At least 3 to 4 sectors – banking, offshore, commodities and property (due to its close link with banks and the economy) have and will continue to be subject to big price swings as they react to unceasing news on the US financial/housing turmoil, interest rates as well as oil price/commodity price movements.
To trade successfully we should be prepared to buy when these counters slump to near their year’s lows and be disciplined to wait for rebounds which never fail to come especially now that the STI is at year’s lows.
The market has been down for nearly 4 months after its strong 7-week rally in mid-March to early May and has been without any meaningful bounce since the brief 170-point rebound from around 2830 to near 3000 in mid-July.
Judging from the track record of almost monthly rebounds since the index peaked at 3831 on Oct 11 last year, the time for another technical rally should be near. The index rebounded in December, late January after the 700-point new year mini-crash from 3466 at year end to 2866 on Jan 22 (intra-day low of 2746).
The 400-point bounce to 3160 was short-lived but strong and the market continued to offer exciting trading chances in February before a quick plunge to 2750 again in mid-March. This was followed by the best rally so far this year taking the STI to near 3300 in early May.
Since then one after another support gave way and when the key 3000 psychological mark was finally lost in June it was downhill almost all the way with 2900, 2800 and 2750 falling like nine pins.
A new closing year’s low of 2691 (2688 intra-day) was recorded last week with the next strong support around 2600 area.

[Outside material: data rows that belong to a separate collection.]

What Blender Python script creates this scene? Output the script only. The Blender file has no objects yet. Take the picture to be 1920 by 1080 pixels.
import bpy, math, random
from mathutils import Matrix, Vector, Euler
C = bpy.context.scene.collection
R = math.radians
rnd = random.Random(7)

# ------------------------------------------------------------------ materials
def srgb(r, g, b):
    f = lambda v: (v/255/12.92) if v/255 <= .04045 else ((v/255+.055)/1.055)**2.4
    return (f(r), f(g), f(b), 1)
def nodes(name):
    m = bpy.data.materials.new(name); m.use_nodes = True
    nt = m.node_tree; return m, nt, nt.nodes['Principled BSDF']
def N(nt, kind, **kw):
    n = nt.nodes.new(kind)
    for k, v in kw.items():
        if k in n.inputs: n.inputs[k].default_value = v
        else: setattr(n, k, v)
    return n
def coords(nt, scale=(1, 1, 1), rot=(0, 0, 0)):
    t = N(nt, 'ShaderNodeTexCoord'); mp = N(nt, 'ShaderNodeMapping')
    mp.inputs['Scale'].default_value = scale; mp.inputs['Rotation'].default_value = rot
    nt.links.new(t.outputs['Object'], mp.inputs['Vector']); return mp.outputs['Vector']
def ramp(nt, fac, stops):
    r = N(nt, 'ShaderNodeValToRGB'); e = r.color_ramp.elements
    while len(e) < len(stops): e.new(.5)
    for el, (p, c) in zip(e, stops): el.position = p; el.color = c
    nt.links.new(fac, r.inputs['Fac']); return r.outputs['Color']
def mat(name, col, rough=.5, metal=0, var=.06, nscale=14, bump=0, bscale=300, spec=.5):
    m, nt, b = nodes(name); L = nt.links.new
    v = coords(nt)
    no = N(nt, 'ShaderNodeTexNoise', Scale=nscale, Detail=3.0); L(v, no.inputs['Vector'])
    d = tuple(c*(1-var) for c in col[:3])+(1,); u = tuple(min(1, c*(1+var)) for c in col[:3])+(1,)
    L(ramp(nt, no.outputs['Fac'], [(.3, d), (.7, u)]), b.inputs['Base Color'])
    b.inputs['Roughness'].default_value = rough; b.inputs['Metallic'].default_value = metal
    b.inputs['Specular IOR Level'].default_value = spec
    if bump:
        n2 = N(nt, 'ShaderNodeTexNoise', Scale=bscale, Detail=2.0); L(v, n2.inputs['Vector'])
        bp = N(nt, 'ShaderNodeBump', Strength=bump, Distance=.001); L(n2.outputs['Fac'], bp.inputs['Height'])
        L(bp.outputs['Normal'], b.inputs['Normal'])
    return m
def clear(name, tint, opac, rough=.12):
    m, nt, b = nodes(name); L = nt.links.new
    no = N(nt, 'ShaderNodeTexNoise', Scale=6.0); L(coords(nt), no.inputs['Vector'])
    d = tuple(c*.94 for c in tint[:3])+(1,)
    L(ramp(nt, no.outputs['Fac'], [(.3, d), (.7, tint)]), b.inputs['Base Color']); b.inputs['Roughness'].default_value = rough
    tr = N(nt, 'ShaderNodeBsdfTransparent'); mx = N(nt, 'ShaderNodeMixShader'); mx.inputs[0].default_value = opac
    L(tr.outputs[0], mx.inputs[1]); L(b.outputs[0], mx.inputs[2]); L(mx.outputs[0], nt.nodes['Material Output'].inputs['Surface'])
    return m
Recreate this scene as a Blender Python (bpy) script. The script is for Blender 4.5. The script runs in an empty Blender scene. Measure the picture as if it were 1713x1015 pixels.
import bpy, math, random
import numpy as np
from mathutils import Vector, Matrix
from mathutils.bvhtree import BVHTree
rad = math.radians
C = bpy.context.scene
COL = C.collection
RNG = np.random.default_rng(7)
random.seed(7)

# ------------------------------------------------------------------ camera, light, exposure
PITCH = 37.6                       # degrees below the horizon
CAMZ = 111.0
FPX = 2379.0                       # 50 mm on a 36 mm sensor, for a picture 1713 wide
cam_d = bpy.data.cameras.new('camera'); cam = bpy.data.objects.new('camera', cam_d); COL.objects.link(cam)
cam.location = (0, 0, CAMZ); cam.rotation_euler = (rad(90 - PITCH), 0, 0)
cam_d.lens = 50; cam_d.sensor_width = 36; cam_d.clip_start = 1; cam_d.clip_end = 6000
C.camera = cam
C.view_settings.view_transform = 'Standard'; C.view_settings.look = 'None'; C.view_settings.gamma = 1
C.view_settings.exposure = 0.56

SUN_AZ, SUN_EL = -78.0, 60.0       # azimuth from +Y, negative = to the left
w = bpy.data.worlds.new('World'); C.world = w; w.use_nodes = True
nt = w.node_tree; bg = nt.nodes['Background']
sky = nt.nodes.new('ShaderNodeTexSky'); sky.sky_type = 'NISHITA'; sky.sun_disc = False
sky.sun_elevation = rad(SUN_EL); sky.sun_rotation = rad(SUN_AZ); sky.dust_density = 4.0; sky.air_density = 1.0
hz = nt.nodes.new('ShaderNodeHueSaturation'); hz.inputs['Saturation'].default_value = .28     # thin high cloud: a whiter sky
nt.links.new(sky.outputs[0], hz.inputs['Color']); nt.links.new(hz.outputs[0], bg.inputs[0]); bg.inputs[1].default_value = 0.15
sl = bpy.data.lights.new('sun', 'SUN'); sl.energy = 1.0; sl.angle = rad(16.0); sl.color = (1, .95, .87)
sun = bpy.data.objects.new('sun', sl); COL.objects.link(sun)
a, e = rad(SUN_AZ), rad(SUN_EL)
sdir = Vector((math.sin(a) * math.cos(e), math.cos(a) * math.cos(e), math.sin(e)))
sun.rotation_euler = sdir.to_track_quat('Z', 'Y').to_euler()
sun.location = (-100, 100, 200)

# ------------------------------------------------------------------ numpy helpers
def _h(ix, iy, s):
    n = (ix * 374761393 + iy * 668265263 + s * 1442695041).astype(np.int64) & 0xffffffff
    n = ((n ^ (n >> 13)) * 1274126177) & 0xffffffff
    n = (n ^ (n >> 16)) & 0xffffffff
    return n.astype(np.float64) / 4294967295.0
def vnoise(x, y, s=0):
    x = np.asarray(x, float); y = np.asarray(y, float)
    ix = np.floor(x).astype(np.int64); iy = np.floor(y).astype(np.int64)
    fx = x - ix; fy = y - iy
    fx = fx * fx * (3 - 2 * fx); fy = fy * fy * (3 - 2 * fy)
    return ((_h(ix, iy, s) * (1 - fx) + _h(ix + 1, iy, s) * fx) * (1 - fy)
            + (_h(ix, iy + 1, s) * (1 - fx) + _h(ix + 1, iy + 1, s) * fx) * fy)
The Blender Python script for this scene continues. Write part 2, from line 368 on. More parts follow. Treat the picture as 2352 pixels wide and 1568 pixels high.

Although some traders prefer to wait for further falls, the smart trader should realise that the market has been without a bounce for more than a month and last Friday’s near 50-point rally is a signal that a good 150-200 point uptick should be coming soon.
The rebound could start from the May 2006 low of 2666 on the old STI or even if it is 2650, a 150-200 point rally should bring the market back to 2800-2850.
It is unlikely that DBS ($17.84) will fall back to its year’s $16.40 low if the STI finds support around 2650 and its trading range should be around $17.50-$18.50. UOB ($18.76) is also a buy around $18.50 and a trading sell when it moves above $19.50.
OCBC ($8.02) is close to its strong $8 support and can recover to $8.30-40. SGX ($6.25) should find strong support around $6 and could rally back to $7-$7.50 in anticipation of a bigger year-end rally.
Keppel Corp ($9.90) is unlikely to test its $9.29 March low before a rebound to around $10.50.
CityDev ($10.02) is again entering its strong $9.80-90 support with rebounds to $10.50-70 usually taking place.
Wilmar ($3.78) has also defended $3.50-60 support well and should move back to $4-$4.20 during the market rally.
Cosco ($2.24) should have bottomed out last month at $1.97 and rebound to $2.40-50.
The bottom line is that traders must be focused and be bold to see support coming in strongly at 2600-2650 which is obvious as this is has historical backing which implies it will not break easily.
Even 2750-2800 which has no multiyear support was defended so strongly in January and March and only gave way last month. In fact the STI (at 2720-2709 today) is closer to 2750-2800 than 2600-2650.
Whether the STI will break 2600 later should not be the issue now as the index is likely to bottom out at 2500 at worst or more likely at 2600 this year barring any unforeseen developments on Wall Street and the upside should be a minimum of 2900-3000 at year-end or early 2009.